Doordat de tekst en de parlementaire geschiedenis van art. 3.63 Wet IB 2001 zwijgen over de intrekking of herziening van een verzoek om geruisloze doorschuiving, kan daarin ook niet worden gevonden of die intrekking of herziening eenzijdig kan plaatsvinden. Ook hier geeft een blik op andere regelingen die voorzien in gezamenlijk in te dienen verzoeken, geen eenduidig antwoord op de aan de orde zijnde vraag.
In de beschouwing (hoofdstuk 5) weeg ik de argumenten voor en tegen het toestaan van eenzijdige intrekking af. Ik concludeer dat erover kan worden getwijfeld of de overdrager eenzijdig een verzoek om geruisloze doorschuiving kan intrekken.

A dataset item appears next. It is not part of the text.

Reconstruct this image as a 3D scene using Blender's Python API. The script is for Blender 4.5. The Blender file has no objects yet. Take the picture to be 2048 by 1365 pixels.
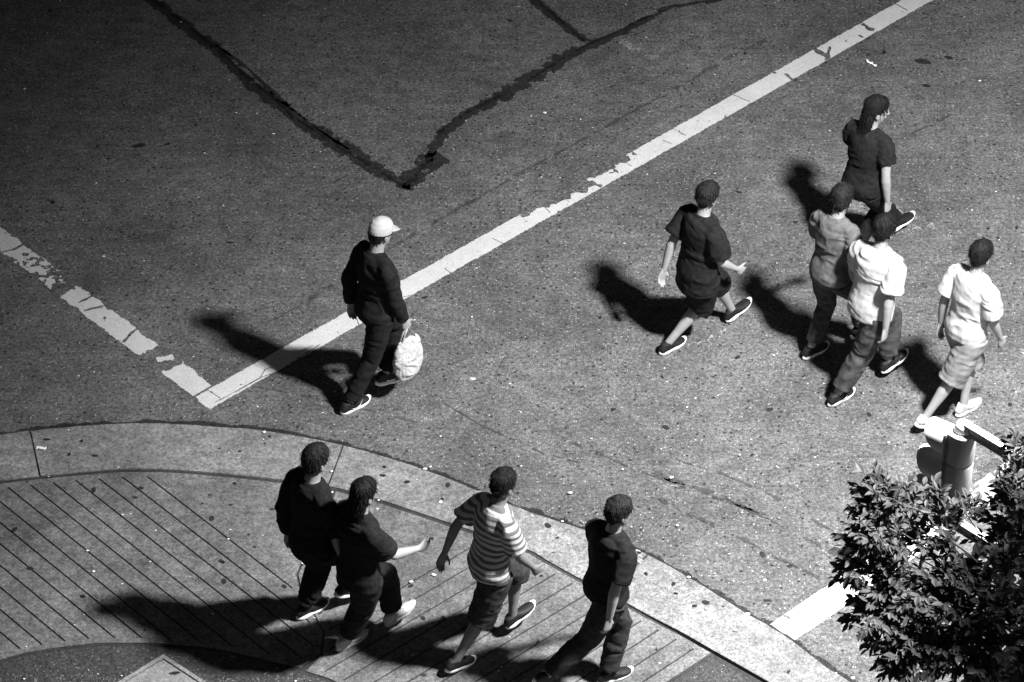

Ik ben geneigd die vraag ontkennend te beantwoorden. Maar ik meen dat de overnemer in ieder geval niet eenzijdig zo’n verzoek kan intrekken. Het verzoek moet namelijk worden gedaan bij de aangifte van de overdrager, en intrekking van het verzoek kan daarom naar mijn mening alleen in de vorm van een aanvulling op die aangifte. Daarvoor is de medewerking van de overdrager onontbeerlijk (5.5).
Op grond van het voorgaande meen ik dat het principale beroep in cassatie van de Staatssecretaris gegrond moet worden verklaard (6.1).
In het incidentele beroep in cassatie komt belanghebbende met verschillende klachten op tegen de uitspraak van het Hof (3.10-3.14). Ik meen dat deze klachten falen en dat het incidenteel beroep in cassatie kan worden afgedaan met art. 81 Wet RO (hoofdstuk 7).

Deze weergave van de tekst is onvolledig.